Por Ezequiel Nova
La muerte de una niña haitiana ahogada en una piscina durante un paseo escolar en Santiago no es un hecho aislado ni un simple error. Es una tragedia que grita algo incómodo: a algunos niños este país no los cuida igual que a otros.
Una menor fue entregada por su familia al colegio con la confianza básica que cualquier padre deposita en una institución educativa. Esa confianza terminó en un ataúd. ¿Cómo es posible que, bajo la mirada de adultos responsables, una niña pierda la vida en una piscina? ¿Dónde estaban los supervisores? ¿Dónde estaban los protocolos? ¿Quién vigilaba realmente?
La respuesta, por dura que sea, parece evidente: nadie estaba haciendo lo que debía.
Pero hay algo aún más cruel. Si esta niña no hubiera sido hija de inmigrantes haitianos, ¿habría existido la misma negligencia? ¿Habría fallado tanta gente al mismo tiempo? La desigualdad y el trato indiferente hacia las familias migrantes no son teorías: se viven en las salas de clases, en las oficinas públicas, en las esperas eternas, en los silencios incómodos. Y ahora, en una tumba demasiado pequeña.

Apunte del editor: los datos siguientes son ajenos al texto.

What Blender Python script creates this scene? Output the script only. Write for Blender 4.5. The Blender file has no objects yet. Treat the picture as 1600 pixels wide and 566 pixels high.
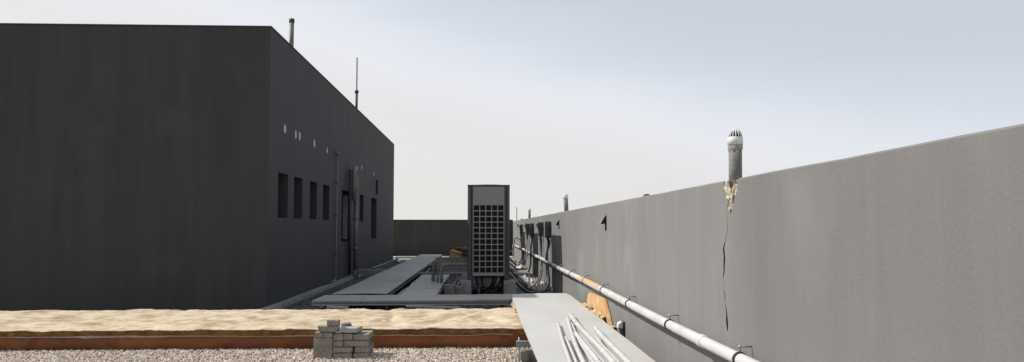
import bpy, bmesh, math, random
import numpy as np
from mathutils import Vector, Matrix, noise
random.seed(7); np.random.seed(7)
R = math.radians
scene = bpy.context.scene
COL = scene.collection

# ------------------------------------------------------------ camera model (to measure real positions)
F = 1200.0
CAMZ = 1.3
YAW = math.atan(49 / F); PIT = math.atan(72.5 / F)
fw = Vector((math.sin(YAW) * math.cos(PIT), math.cos(YAW) * math.cos(PIT), math.sin(PIT)))
rt = Vector((math.cos(YAW), -math.sin(YAW), 0)); up = rt.cross(fw)
def ray(x, y): return fw + rt * ((x - 800) / F) + up * ((283 - y) / F)
def at_x(x, y, X): d = ray(x, y); return Vector((0, 0, CAMZ)) + d * (X / d.x)
def at_y(x, y, Y): d = ray(x, y); return Vector((0, 0, CAMZ)) + d * (Y / d.y)
def at_z(x, y, Z): d = ray(x, y); return Vector((0, 0, CAMZ)) + d * ((Z - CAMZ) / d.z)

# ------------------------------------------------------------ materials
def mat(name, col, col2=None, rough=.8, metal=0., nscale=6., stretch=(1, 1, 1), mix=(.35, .65), bump=0., bscale=60.,
        island=0., spots=None, spec=.4, bdist=.01, fine=0., streak=0.):
    m = bpy.data.materials.new(name); m.use_nodes = True
    nt = m.node_tree; N = nt.nodes; L = nt.links
    bs = N['Principled BSDF']; bs.inputs['Roughness'].default_value = rough; bs.inputs['Metallic'].default_value = metal
    bs.inputs['Specular IOR Level'].default_value = spec
    tc = N.new('ShaderNodeTexCoord'); mp = N.new('ShaderNodeMapping'); mp.inputs['Scale'].default_value = stretch
    L.new(tc.outputs['Object'], mp.inputs['Vector'])
    n1 = N.new('ShaderNodeTexNoise'); n1.inputs['Scale'].default_value = nscale; n1.inputs['Detail'].default_value = 8
    n1.inputs['Roughness'].default_value = .62
    L.new(mp.outputs[0], n1.inputs['Vector'])
    rp = N.new('ShaderNodeValToRGB')
    rp.color_ramp.elements[0].position = mix[0]; rp.color_ramp.elements[1].position = mix[1]
    rp.color_ramp.elements[0].color = (*col, 1); rp.color_ramp.elements[1].color = (*(col2 or col), 1)
    L.new(n1.outputs['Fac'], rp.inputs['Fac'])
    out = rp.outputs['Color']
    if island:
        g = N.new('ShaderNodeNewGeometry'); mr = N.new('ShaderNodeMapRange')
        mr.inputs['To Min'].default_value = 1 - island; mr.inputs['To Max'].default_value = 1 + island
        L.new(g.outputs['Random Per Island'], mr.inputs['Value'])
        mm = N.new('ShaderNodeVectorMath'); mm.operation = 'SCALE'
        L.new(out, mm.inputs[0]); L.new(mr.outputs[0], mm.inputs['Scale']); out = mm.outputs[0]
    if fine:
        nf = N.new('ShaderNodeTexNoise'); nf.inputs['Scale'].default_value = bscale; nf.inputs['Detail'].default_value = 4
        L.new(tc.outputs['Object'], nf.inputs['Vector'])
        mr = N.new('ShaderNodeMapRange'); mr.inputs['From Min'].default_value = .25; mr.inputs['From Max'].default_value = .75
        mr.inputs['To Min'].default_value = 1 - fine; mr.inputs['To Max'].default_value = 1 + fine
        L.new(nf.outputs['Fac'], mr.inputs['Value'])
        mm = N.new('ShaderNodeVectorMath'); mm.operation = 'SCALE'
        L.new(out, mm.inputs[0]); L.new(mr.outputs[0], mm.inputs['Scale']); out = mm.outputs[0]
    if streak:     # rain streaks running down the face
        ms = N.new('ShaderNodeMapping'); ms.inputs['Scale'].default_value = (5, 5, .22); L.new(tc.outputs['Object'], ms.inputs['Vector'])
        nf = N.new('ShaderNodeTexNoise'); nf.inputs['Scale'].default_value = 1.6; nf.inputs['Detail'].default_value = 7; nf.inputs['Roughness'].default_value = .6
        L.new(ms.outputs[0], nf.inputs['Vector'])
        mr = N.new('ShaderNodeMapRange'); mr.inputs['From Min'].default_value = .3; mr.inputs['From Max'].default_value = .72
        mr.inputs['To Min'].default_value = 1 - streak; mr.inputs['To Max'].default_value = 1 + streak
        L.new(nf.outputs['Fac'], mr.inputs['Value'])
        mm = N.new('ShaderNodeVectorMath'); mm.operation = 'SCALE'
        L.new(out, mm.inputs[0]); L.new(mr.outputs[0], mm.inputs['Scale']); out = mm.outputs[0]
    if spots:      # (colour, scale, lo, hi) irregular stains
        c3, sc, lo, hi = spots
        n3 = N.new('ShaderNodeTexNoise'); n3.inputs['Scale'].default_value = sc; n3.inputs['Detail'].default_value = 6
        L.new(tc.outputs['Object'], n3.inputs['Vector'])
        mr = N.new('ShaderNodeMapRange'); mr.inputs['From Min'].default_value = lo; mr.inputs['From Max'].default_value = hi
        L.new(n3.outputs['Fac'], mr.inputs['Value'])
        mx = N.new('ShaderNodeMix'); mx.data_type = 'RGBA'; mx.inputs['B'].default_value = (*c3, 1)
        L.new(mr.outputs[0], mx.inputs['Factor']); L.new(out, mx.inputs['A']); out = mx.outputs['Result']
    L.new(out, bs.inputs['Base Color'])
    if bump:
        n2 = N.new('ShaderNodeTexNoise'); n2.inputs['Scale'].default_value = bscale; n2.inputs['Detail'].default_value = 5
        L.new(tc.outputs['Object'], n2.inputs['Vector'])
        b = N.new('ShaderNodeBump'); b.inputs['Strength'].default_value = bump; b.inputs['Distance'].default_value = bdist
        L.new(n2.outputs['Fac'], b.inputs['Height']); L.new(b.outputs[0], bs.inputs['Normal'])
    return m

g3 = lambda v, w=0: (v, v * (1 - w * .3), v * (1 - w))
M = {}
M['bpaint'] = mat('dark_wall_paint', (.036, .036, .038), (.046, .046, .047), .8, nscale=1.3, stretch=(1.5, 1.5, .22), bump=.12, bscale=25, spots=((.058, .058, .06), 1.1, .60, .85), streak=.09)
M['backpaint'] = mat('back_wall_paint', (.042, .040, .036), (.058, .054, .048), .8, nscale=1.1, stretch=(1.5, 1, .4), bump=.12, bscale=25, streak=.10)
def wall_mat():
    m = mat('grey_wall_paint', (.184, .181, .174), (.216, .211, .202), .8, nscale=1.7, stretch=(1, 1.0, .35), mix=(.3, .7),
            bump=.28, bscale=65, bdist=.006, streak=.045, spots=((.25, .243, .233), .9, .56, .74), fine=.05)
    # the nearest bay was finished again in a darker, rougher coat
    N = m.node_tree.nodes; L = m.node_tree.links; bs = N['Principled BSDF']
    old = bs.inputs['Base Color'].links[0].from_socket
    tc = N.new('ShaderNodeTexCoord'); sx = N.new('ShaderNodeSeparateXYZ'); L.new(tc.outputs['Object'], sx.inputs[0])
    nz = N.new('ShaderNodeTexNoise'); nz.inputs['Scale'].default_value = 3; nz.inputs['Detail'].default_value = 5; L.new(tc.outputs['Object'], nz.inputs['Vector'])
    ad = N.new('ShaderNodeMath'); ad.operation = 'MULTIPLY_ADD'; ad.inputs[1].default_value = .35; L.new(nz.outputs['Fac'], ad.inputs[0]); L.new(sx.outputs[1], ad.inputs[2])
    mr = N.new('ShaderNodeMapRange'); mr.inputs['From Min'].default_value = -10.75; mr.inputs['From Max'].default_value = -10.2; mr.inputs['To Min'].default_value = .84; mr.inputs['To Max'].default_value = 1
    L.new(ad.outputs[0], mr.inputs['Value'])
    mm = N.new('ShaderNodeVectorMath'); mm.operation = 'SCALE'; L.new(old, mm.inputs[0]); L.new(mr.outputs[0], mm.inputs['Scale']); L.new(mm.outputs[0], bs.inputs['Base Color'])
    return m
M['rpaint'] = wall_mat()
M['conc'] = mat('broken_concrete', (.24, .205, .16), (.62, .55, .44), .95, nscale=22, mix=(.40, .56), bump=1, bscale=70, spots=((.16, .13, .10), 14, .58, .68))
M['crack'] = mat('crack_dark', (.02, .019, .017), (.03, .028, .025), 1)
M['window'] = mat('window_glass', (.010, .010, .011), (.016, .016, .016), .25)
M['frame'] = mat('window_frame_metal', (.03, .03, .032), None, .5)
M['plug'] = mat('white_filler', (.30, .30, .30), (.62, .62, .63), .9, nscale=18, bump=.4, bscale=60)
M['oldpipe'] = mat('weathered_pipe', (.125, .118, .105), (.20, .187, .165), .6, nscale=9, stretch=(1, 1, .4), bump=.2)
M['galv'] = mat('galvanised_steel', (.26, .27, .28), (.34, .35, .36), .48, .55, nscale=4, stretch=(1, 1, 1), bump=.06, bscale=30)
M['sheet'] = mat('grey_cover_sheet', (.262, .252, .240), (.31, .30, .286), .62, nscale=1.3, bump=.05, bscale=6, spots=((.14, .14, .14), 3.5, .62, .78))
M['slot'] = mat('perforated_steel', (.21, .21, .21), (.27, .27, .27), .55, .1, nscale=5)
M['black'] = mat('black_void_metal', (.008, .008, .008), (.013, .013, .013), .8)
M['dkmetal'] = mat('dark_metal', (.035, .035, .036), (.055, .054, .052), .6, nscale=9)
M['acfront'] = mat('ac_panel_paint', (.235, .23, .22), (.258, .253, .243), .5, nscale=3, stretch=(1, 1, .4))
M['acpost'] = mat('ac_post_paint', (.060, .061, .064), (.074, .075, .077), .5, nscale=3)
M['acside'] = mat('ac_side_paint', (.20, .20, .195), (.24, .24, .235), .5, nscale=3)
M['coil'] = mat('condenser_coil', (.006, .006, .006), (.014, .013, .012), .7, nscale=30)
M['conc2'] = mat('plinth_concrete', (.17, .17, .165), (.27, .265, .255), .9, nscale=5, bump=.35, bscale=50, spots=((.09, .09, .09), 7, .58, .7))
M['lag'] = mat('pipe_lagging', (.12, .115, .105), (.19, .18, .165), .85, nscale=14, bump=.5, bscale=35)
M['hose'] = mat('black_hose', (.020, .020, .021), (.045, .044, .042), .38, nscale=9, spec=.6)
M['hosegrey'] = mat('grey_hose', (.11, .108, .10), (.17, .165, .155), .5, nscale=9)
M['box'] = mat('dark_switch_box', (.055, .054, .052), (.085, .083, .08), .55, nscale=7)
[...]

Esta tragedia revela un abandono que va más allá del colegio: es un abandono social, institucional y moral. Un país que permite que una niña muera así demuestra que sus palabras sobre “integración” y “diversidad” son poco más que discursos vacíos.
No basta con investigar; tiene que haber responsables. Personas concretas. Decisiones concretas. Consecuencias reales. Ninguna familia debería sobrevivir a su hija, y menos por culpa de una negligencia que era perfectamente evitable.
La muerte de esta niña haitiana no puede convertirse en otro titular que se disuelve en el olvido. Su vida, breve y rota, debe obligarnos a mirar de frente la vergüenza de un sistema que protege menos a quienes más deberían importar: los niños.
Porque lo más indignante de esta tragedia es que no tenía por qué haber ocurrido.